– Kim R. Smith, Sound District Lay Leader
Sometimes I just stop and give thanks for the way God works things out in my life. One of the many things I give thanks for is allowing me to serve the Sound District in two different roles over the past decade or so. He knew, even when I didn’t…what I needed to grow in my faith and in service to him. He planted me in just the right gardens to grow. It has been a messy and complicated continuing process, but I am a different person in some ways than I was a decade ago and that is all God.
In my small hometown there are two United Methodist Churches. I was raised in one and my husband and I raised our girls in the other. I call both home at this stage in my life. Until I became involved in the workings of the District, I was disconnected from the connection in both churches. I don’t think it was necessarily intentional. I think the local and the greater church were just so intertwined they seemed one in the same through my lens. My understanding of being a United Methodist was a bit cloudy if I am being honest.
Then as C4C Coordinator and now as Lay Leader, light began to peek through the cloudiness. I could see the greater UMC pouring into the local churches who were in need. I saw firsthand the way the UMC supports local missions that were so beautiful in churches across the conference. I saw UMCOR serve and quite frankly, is still serving our community in spots due hurricanes and it changed my perspective on the meaning of connection. Connection for me has come to mean being able to do so much more TOGETHER than we could ever do alone. We are connected to each other and to the strangers we may never meet. We are an enormous vessel of his light in a very cloudy world.
I began to see apportionments differently as well. Let’s face it, in small churches that are struggling often apportionments begin to feel like another bill to pay right along with the light bill.
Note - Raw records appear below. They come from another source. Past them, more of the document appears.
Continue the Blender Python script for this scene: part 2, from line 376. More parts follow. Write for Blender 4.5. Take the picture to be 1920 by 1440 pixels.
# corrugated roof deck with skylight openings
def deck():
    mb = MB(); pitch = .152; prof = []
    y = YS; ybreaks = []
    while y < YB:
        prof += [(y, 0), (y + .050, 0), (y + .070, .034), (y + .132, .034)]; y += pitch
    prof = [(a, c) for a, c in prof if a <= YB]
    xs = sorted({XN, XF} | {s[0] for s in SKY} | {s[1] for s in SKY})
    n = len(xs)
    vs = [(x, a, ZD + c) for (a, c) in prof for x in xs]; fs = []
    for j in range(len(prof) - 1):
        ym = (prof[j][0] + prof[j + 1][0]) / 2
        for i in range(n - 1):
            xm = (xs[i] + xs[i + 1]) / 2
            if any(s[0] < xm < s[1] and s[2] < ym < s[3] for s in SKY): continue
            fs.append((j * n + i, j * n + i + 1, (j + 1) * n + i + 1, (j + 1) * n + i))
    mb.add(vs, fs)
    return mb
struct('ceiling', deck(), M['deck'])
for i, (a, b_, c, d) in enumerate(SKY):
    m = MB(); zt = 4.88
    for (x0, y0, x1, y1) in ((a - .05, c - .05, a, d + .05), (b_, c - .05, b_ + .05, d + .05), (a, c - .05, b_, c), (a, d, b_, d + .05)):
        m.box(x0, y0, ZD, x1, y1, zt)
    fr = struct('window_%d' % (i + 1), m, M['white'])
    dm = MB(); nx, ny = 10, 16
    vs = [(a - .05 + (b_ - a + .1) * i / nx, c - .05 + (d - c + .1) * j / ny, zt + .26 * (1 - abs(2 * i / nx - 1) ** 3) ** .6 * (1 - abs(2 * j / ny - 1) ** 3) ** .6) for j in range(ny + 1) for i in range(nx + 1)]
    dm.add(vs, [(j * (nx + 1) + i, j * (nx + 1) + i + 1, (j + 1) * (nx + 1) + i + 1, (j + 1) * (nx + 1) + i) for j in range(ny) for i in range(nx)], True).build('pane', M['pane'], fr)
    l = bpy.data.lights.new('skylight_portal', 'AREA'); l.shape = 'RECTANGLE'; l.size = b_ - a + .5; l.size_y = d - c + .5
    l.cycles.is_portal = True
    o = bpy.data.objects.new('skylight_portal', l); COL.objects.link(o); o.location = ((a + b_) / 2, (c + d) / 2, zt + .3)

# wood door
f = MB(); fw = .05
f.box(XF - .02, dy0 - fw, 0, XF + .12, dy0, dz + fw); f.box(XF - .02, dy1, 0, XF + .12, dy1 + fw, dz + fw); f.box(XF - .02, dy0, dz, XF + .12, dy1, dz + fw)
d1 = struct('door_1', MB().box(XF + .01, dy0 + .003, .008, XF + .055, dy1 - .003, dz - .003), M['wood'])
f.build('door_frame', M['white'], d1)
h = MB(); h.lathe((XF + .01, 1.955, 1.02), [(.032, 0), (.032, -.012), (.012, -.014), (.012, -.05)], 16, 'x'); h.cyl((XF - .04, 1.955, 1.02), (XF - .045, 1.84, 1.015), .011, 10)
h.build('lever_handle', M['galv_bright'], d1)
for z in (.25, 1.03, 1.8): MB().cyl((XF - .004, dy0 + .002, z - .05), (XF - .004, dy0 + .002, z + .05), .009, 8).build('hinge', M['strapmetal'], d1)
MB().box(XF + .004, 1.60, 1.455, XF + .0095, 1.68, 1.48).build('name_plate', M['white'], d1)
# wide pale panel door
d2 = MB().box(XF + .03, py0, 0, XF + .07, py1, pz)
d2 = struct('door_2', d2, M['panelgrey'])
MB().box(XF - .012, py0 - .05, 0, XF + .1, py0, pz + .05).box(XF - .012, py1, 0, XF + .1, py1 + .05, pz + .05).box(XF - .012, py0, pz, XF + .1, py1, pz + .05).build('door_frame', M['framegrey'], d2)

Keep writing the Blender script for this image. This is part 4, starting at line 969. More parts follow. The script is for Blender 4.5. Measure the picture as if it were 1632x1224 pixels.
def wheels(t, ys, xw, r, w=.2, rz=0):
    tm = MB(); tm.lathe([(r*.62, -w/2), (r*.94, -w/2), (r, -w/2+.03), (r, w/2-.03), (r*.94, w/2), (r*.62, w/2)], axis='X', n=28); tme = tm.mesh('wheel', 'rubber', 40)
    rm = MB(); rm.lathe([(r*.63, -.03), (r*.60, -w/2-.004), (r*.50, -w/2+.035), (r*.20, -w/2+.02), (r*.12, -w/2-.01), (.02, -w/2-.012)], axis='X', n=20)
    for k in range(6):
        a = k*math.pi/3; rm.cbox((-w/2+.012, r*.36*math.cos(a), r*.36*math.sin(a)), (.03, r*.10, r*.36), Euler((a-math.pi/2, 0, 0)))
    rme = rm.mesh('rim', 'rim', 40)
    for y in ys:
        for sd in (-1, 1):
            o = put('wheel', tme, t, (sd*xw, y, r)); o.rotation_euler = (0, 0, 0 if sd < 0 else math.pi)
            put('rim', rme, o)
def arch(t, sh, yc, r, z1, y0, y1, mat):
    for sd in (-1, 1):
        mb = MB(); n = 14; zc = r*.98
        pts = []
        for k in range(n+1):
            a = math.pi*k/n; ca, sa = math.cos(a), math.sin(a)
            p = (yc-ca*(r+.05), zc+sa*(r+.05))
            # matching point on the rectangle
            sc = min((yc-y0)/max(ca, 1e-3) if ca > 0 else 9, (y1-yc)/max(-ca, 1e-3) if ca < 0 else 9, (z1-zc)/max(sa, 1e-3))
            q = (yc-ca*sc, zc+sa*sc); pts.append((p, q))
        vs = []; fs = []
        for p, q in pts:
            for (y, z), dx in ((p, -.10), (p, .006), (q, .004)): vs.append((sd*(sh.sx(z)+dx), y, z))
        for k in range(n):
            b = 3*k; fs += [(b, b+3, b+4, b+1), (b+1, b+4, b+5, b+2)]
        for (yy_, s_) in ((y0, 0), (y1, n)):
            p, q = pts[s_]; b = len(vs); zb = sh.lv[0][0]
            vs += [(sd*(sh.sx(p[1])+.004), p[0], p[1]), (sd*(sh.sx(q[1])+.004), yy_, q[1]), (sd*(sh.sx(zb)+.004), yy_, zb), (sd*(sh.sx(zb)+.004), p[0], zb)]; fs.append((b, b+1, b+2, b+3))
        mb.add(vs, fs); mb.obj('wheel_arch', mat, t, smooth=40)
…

Now when I hear the word, I see all the help and support behind the blessing of apportionments. Our giving helps our neighbors who are struggling in a million diverse ways.
Most importantly, I have been forced to explore what I believe at my core and what I am passionate about in this temporary home of ours. Each time I learned something new about the United Methodist Church and our areas of focus, I became increasingly more clear about why God planted me where he planted me for his glory and not mine. If we want to truly transform this world and I do…we cannot do it alone.
I know what I need now to answer the call and create disciples of Jesus Christ for the transformation of the world. I need to not only be accepted but be affirmed by a people of faith who want to take church outside the doors. I need to be a part of sinners who recognize themselves as such and want to be closer to God tomorrow than any of us were today. I long to be a part of a congregation that welcomes all, recognizing no sin is greater than the other and that limiting access to anyone we deem unworthy…well the pews will eventually be empty folks. We ALL sin and we all need God.
When I close my eyes after prayer and listen to worship music, my mind imagines a place where the need to own property is replaced with the realization that the buildings belong to God…not people. In my mind’s eye…the congregation is as diverse as my community. People can acknowledge disagreement about one issue that sends them to opposite corners of debate but still celebrate with what some might call insane Christian love…the ninety-nine other things they agree on and do beautiful things in the name of God…OUR Father…TOGETHER.
Every personality test I have ever taken says in one form or another, that I am an idealist. I’ll take it! That means I have hope left in what this world CAN be…what we CAN be as a people…and what God WILL be. Some might call that idealistic…I choose to call it faith in the one true God who created us all…knowing we were going to make a mess of it and who is still waiting with outstretched arms for each and every one of us to push the clouds of this life toward the clarity of a life with him both now and forever.